# Records for the exercise:
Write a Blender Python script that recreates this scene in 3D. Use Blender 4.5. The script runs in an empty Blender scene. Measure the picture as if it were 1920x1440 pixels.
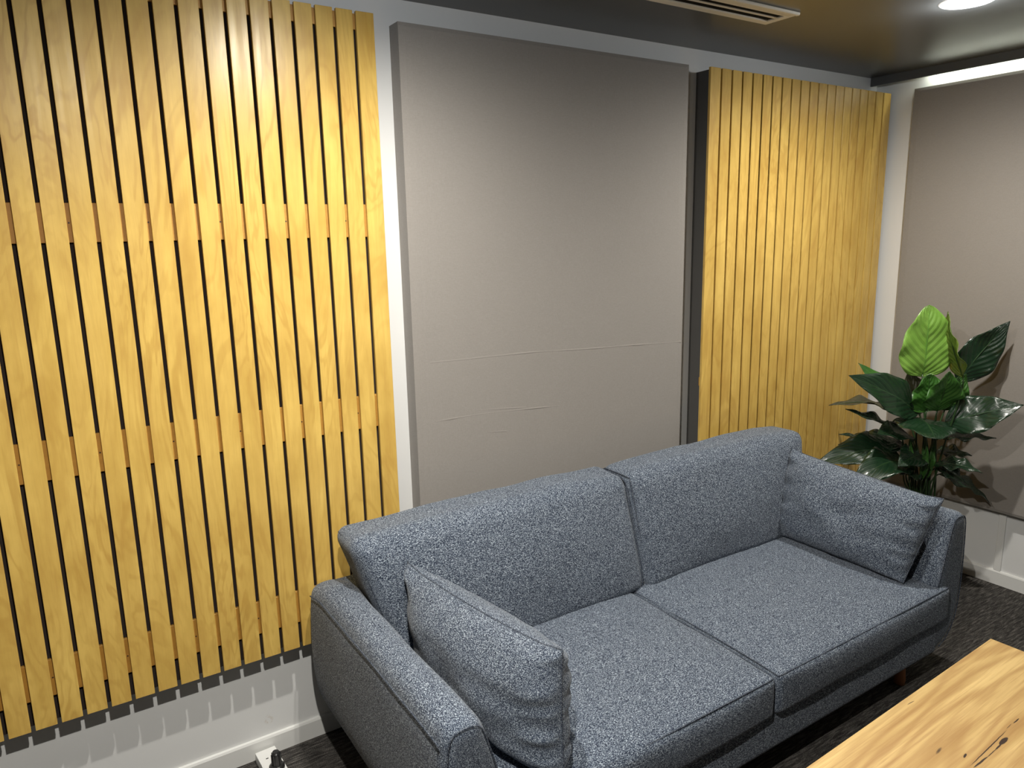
import bpy, bmesh, math, random
from mathutils import Vector, Matrix, noise

random.seed(4)
scene = bpy.context.scene
COL = scene.collection

# ---------------------------------------------------------------- camera
RX = Vector((0.83784397, -0.54553064, -0.02034228))
UP = Vector((0.12453731, 0.15472243, 0.98007726))
FW = Vector((0.53151476, 0.82368519, -0.19757217))
cam_data = bpy.data.cameras.new('camera')
cam_data.sensor_fit = 'HORIZONTAL'
cam_data.sensor_width = 36.0
cam_data.lens = 1378.97 / 1920.0 * 36.0
cam_data.clip_start = 0.02
cam = bpy.data.objects.new('camera', cam_data)
COL.objects.link(cam)
m = Matrix.Identity(4)
for i in range(3):
    m[i][0], m[i][1], m[i][2] = RX[i], UP[i], -FW[i]
m.translation = Vector((-3.9837, -2.4575, 1.810))
cam.matrix_world = m
scene.camera = cam

# ---------------------------------------------------------------- world, exposure
world = bpy.data.worlds.new('world')
scene.world = world
world.use_nodes = True
world.node_tree.nodes['Background'].inputs[0].default_value = (0.55, 0.62, 0.7, 1)
world.node_tree.nodes['Background'].inputs[1].default_value = 0.05
vs = scene.view_settings
vs.view_transform = 'Standard'
vs.look = 'None'
vs.exposure = 0.0
vs.gamma = 1.0
vs.use_curve_mapping = False

# lamp strengths, used by the downlight and cove builders further down
SPOT_W = 33.5
SPOT_COL = (1.0, 0.955, 0.87)
COVE_EMIT = 26.0
COVE_COL = (0.95, 1.0, 0.86)
DOWNLIGHTS = [(-3.17, -0.88, 0.92), (-1.045, -0.965, 0.82), (-3.74, -1.92, 1.5)]

# ---------------------------------------------------------------- helpers
def new_obj(name, bm, mat=None, parent=None, smooth=True, loc=None):
    me = bpy.data.meshes.new(name)
    bmesh.ops.recalc_face_normals(bm, faces=bm.faces)
    bm.to_mesh(me); bm.free()
    if mat: me.materials.append(mat)
    for p in me.polygons: p.use_smooth = smooth
    o = bpy.data.objects.new(name, me)
    COL.objects.link(o)
    if loc: o.location = loc
    if parent:
        o.parent = parent
    return o

def tag(o, label=None, cat=None, group=None, kind=None):
    if label: o['label'] = label
    if cat: o['category'] = cat
    if group: o['group'] = group
    if kind: o['kind'] = kind
    return o

def empty(name, loc):
    o = bpy.data.objects.new(name, None)
    o.empty_display_size = 0.05
    COL.objects.link(o); o.location = loc
    return o

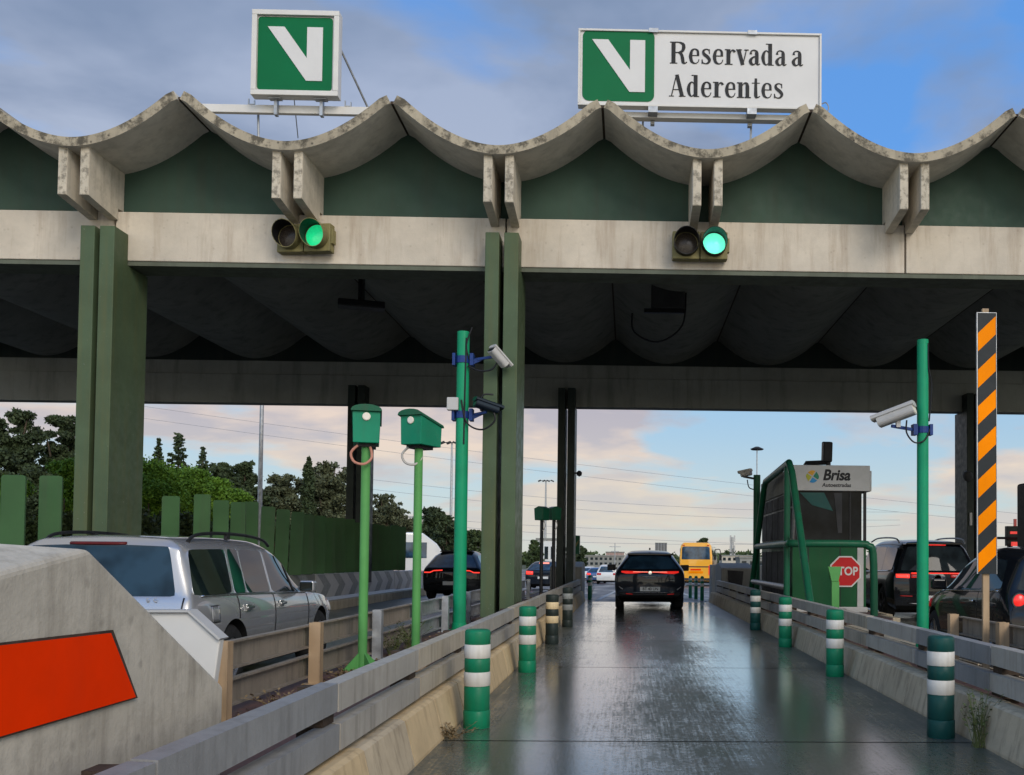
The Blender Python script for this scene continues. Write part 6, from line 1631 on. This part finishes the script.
weed(-1.7, 14.6, .27, .3, 24, M['weed'], 8, 'green weed at the foot of the centre double column', .25)
# leaf litter on the paving
rnd = random.Random(9); g = MB()
for i in range(1500):
    if rnd.random() < .6: x, y = rnd.choice((rnd.gauss(-2.45, .1), rnd.gauss(-1.6, .06))), rnd.uniform(4.6, 22)
    else: x, y = rnd.choice((rnd.gauss(3.0, .15), rnd.gauss(3.3, .08))), rnd.uniform(5, 18)
    if not (-2.62 < x < -1.56 or 2.78 < x < 3.42): continue
    a2 = rnd.uniform(0, 6.28); s2 = rnd.uniform(.008, .03); d = Vector((math.cos(a2), math.sin(a2), 0)) * s2; e = Vector((-d.y, d.x, rnd.uniform(-.004, .012))) * .6
    c_ = Vector((x, y, .277)); g.add([c_ - d, c_ - e, c_ + d, c_ + e + Vector((0, 0, .006))], [(0, 1, 2, 3)])
o = g.build('leaf_litter', M['weed_dry']); tag(o, 'scattered dry leaf litter on the island paving', 'litter', None, 'stuff')

# loose pieces of these parts become parts of their own
def split_islands(o):
    me = o.data; n = len(me.vertices); par = list(range(n))
    def find(a):
        while par[a] != a: par[a] = par[par[a]]; a = par[a]
        return a
    for e in me.edges:
        a, b = find(e.vertices[0]), find(e.vertices[1])
        if a != b: par[a] = b
    roots = {}
    for i in range(n): roots.setdefault(find(i), []).append(i)
    if len(roots) < 2: return
    for r_, vs_ in list(roots.items()):
        m_ = {v: i for i, v in enumerate(vs_)}; ps = [p for p in me.polygons if find(p.vertices[0]) == r_]
        m2 = bpy.data.meshes.new(o.name.split('.')[0]); m2.from_pydata([tuple(me.vertices[v].co) for v in vs_], [], [tuple(m_[v] for v in p.vertices) for p in ps])
        for m in me.materials: m2.materials.append(m)
        m2.polygons.foreach_set('use_smooth', [p.use_smooth for p in ps]); m2.update()
        q = bpy.data.objects.new(o.name.split('.')[0], m2); COL.objects.link(q); q.parent = o.parent; q.location = o.location
    bpy.data.objects.remove(o)
for o in [o for o in bpy.data.objects if o.type == 'MESH' and o.name.split('.')[0] in ('stay', 'clamp', 'headrest', 'mount')]: split_islands(o)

# Task objective:
Set down the complete material exactly, but do not include the images.

# Answer to this exercise:
Write a Blender Python script that recreates this scene in 3D. Use Blender 4.5. The script runs in an empty Blender scene. Measure the picture as if it were 1920x1440 pixels.
import bpy, bmesh, math, random
from mathutils import Vector, Matrix, noise

random.seed(4)
scene = bpy.context.scene
COL = scene.collection

# ---------------------------------------------------------------- camera
RX = Vector((0.83784397, -0.54553064, -0.02034228))
UP = Vector((0.12453731, 0.15472243, 0.98007726))
FW = Vector((0.53151476, 0.82368519, -0.19757217))
cam_data = bpy.data.cameras.new('camera')
cam_data.sensor_fit = 'HORIZONTAL'
cam_data.sensor_width = 36.0
cam_data.lens = 1378.97 / 1920.0 * 36.0
cam_data.clip_start = 0.02
cam = bpy.data.objects.new('camera', cam_data)
COL.objects.link(cam)
m = Matrix.Identity(4)
for i in range(3):
    m[i][0], m[i][1], m[i][2] = RX[i], UP[i], -FW[i]
m.translation = Vector((-3.9837, -2.4575, 1.810))
cam.matrix_world = m
scene.camera = cam

# ---------------------------------------------------------------- world, exposure
world = bpy.data.worlds.new('world')
scene.world = world
world.use_nodes = True
world.node_tree.nodes['Background'].inputs[0].default_value = (0.55, 0.62, 0.7, 1)
world.node_tree.nodes['Background'].inputs[1].default_value = 0.05
vs = scene.view_settings
vs.view_transform = 'Standard'
vs.look = 'None'
vs.exposure = 0.0
vs.gamma = 1.0
vs.use_curve_mapping = False

# lamp strengths, used by the downlight and cove builders further down
SPOT_W = 33.5
SPOT_COL = (1.0, 0.955, 0.87)
COVE_EMIT = 26.0
COVE_COL = (0.95, 1.0, 0.86)
DOWNLIGHTS = [(-3.17, -0.88, 0.92), (-1.045, -0.965, 0.82), (-3.74, -1.92, 1.5)]

# ---------------------------------------------------------------- helpers
def new_obj(name, bm, mat=None, parent=None, smooth=True, loc=None):
    me = bpy.data.meshes.new(name)
    bmesh.ops.recalc_face_normals(bm, faces=bm.faces)
    bm.to_mesh(me); bm.free()
    if mat: me.materials.append(mat)
    for p in me.polygons: p.use_smooth = smooth
    o = bpy.data.objects.new(name, me)
    COL.objects.link(o)
    if loc: o.location = loc
    if parent:
        o.parent = parent
    return o

def tag(o, label=None, cat=None, group=None, kind=None):
    if label: o['label'] = label
    if cat: o['category'] = cat
    if group: o['group'] = group
    if kind: o['kind'] = kind
    return o

def empty(name, loc):
    o = bpy.data.objects.new(name, None)
    o.empty_display_size = 0.05
    COL.objects.link(o); o.location = loc
    return o

The Blender Python script for this scene continues. Write part 6, from line 1631 on. This part finishes the script.
weed(-1.7, 14.6, .27, .3, 24, M['weed'], 8, 'green weed at the foot of the centre double column', .25)
# leaf litter on the paving
rnd = random.Random(9); g = MB()
for i in range(1500):
    if rnd.random() < .6: x, y = rnd.choice((rnd.gauss(-2.45, .1), rnd.gauss(-1.6, .06))), rnd.uniform(4.6, 22)
    else: x, y = rnd.choice((rnd.gauss(3.0, .15), rnd.gauss(3.3, .08))), rnd.uniform(5, 18)
    if not (-2.62 < x < -1.56 or 2.78 < x < 3.42): continue
    a2 = rnd.uniform(0, 6.28); s2 = rnd.uniform(.008, .03); d = Vector((math.cos(a2), math.sin(a2), 0)) * s2; e = Vector((-d.y, d.x, rnd.uniform(-.004, .012))) * .6
    c_ = Vector((x, y, .277)); g.add([c_ - d, c_ - e, c_ + d, c_ + e + Vector((0, 0, .006))], [(0, 1, 2, 3)])
o = g.build('leaf_litter', M['weed_dry']); tag(o, 'scattered dry leaf litter on the island paving', 'litter', None, 'stuff')

# loose pieces of these parts become parts of their own
def split_islands(o):
    me = o.data; n = len(me.vertices); par = list(range(n))
    def find(a):
        while par[a] != a: par[a] = par[par[a]]; a = par[a]
        return a
    for e in me.edges:
        a, b = find(e.vertices[0]), find(e.vertices[1])
        if a != b: par[a] = b
    roots = {}
    for i in range(n): roots.setdefault(find(i), []).append(i)
    if len(roots) < 2: return
    for r_, vs_ in list(roots.items()):
        m_ = {v: i for i, v in enumerate(vs_)}; ps = [p for p in me.polygons if find(p.vertices[0]) == r_]
        m2 = bpy.data.meshes.new(o.name.split('.')[0]); m2.from_pydata([tuple(me.vertices[v].co) for v in vs_], [], [tuple(m_[v] for v in p.vertices) for p in ps])
        for m in me.materials: m2.materials.append(m)
        m2.polygons.foreach_set('use_smooth', [p.use_smooth for p in ps]); m2.update()
        q = bpy.data.objects.new(o.name.split('.')[0], m2); COL.objects.link(q); q.parent = o.parent; q.location = o.location
    bpy.data.objects.remove(o)
for o in [o for o in bpy.data.objects if o.type == 'MESH' and o.name.split('.')[0] in ('stay', 'clamp', 'headrest', 'mount')]: split_islands(o)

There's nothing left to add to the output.